Barcelona have dropped more than €160 million on acquiring Lewandowski from Bayern Munich, Raphinha from Leeds and Jules Kounde from Sevilla, while Andreas Christensen and Franck Kessie have arrived on free transfers from Chelsea and AC Milan respectively.
But despite activating financial levers that have essentially seen them sell a percentage of future revenues for liquid capital now, Barca are still falling short of La Liga regulations, and may not be able to play any of them against Rayo Vallecano on Saturday.
Great new players ✅
Able to register them for competitive football 😬https://t.co/LHxf1FpomL— Football Transfers (@Transfersdotcom) August 11, 2022
Real Madrid have no such problems, with €100m summer signing from Monaco Aurelien Tchouameni expected to make his La Liga debut against Almeria without issue.
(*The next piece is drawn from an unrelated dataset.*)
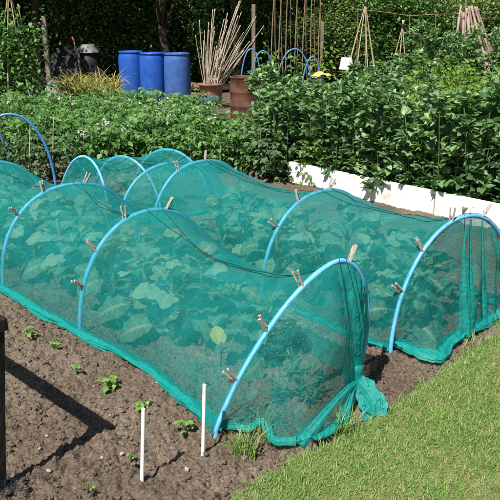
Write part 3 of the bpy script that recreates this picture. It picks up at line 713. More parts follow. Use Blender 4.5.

What does club president Perez think about what's happening on the other side of the Clasico divide?
Perez: 'Good for world football'
"There are seasons that we all do better or worse," he told Spanish TV station Movistar. "But Barca is one of the most important institutions in the world along with Madrid. They have to return to being what they are and that's good for everyone, for world football."
Perez's sympathy for Barcelona is perhaps not that surprising. On either side of perhaps the biggest derby in the sport, Real and Barca are essentially business partners as well as footballing rivals.
Real have also not been averse to activating financial levers of their own, famously pulling out of debt in 1998 with the inflated sale of part of their training ground to the Spanish government.
Real and Barca, alongside record Serie A champions Juventus, are also the three clubs who remain actively pursuing the European Super League. Perez announced its launch as chairman in April 2021 before Inter and AC Milan, Atletico Madrid and six English clubs - Arsenal, Chelsea, Liverpool, Manchester City, Manchester United and Tottenham Hotspur - pulled out.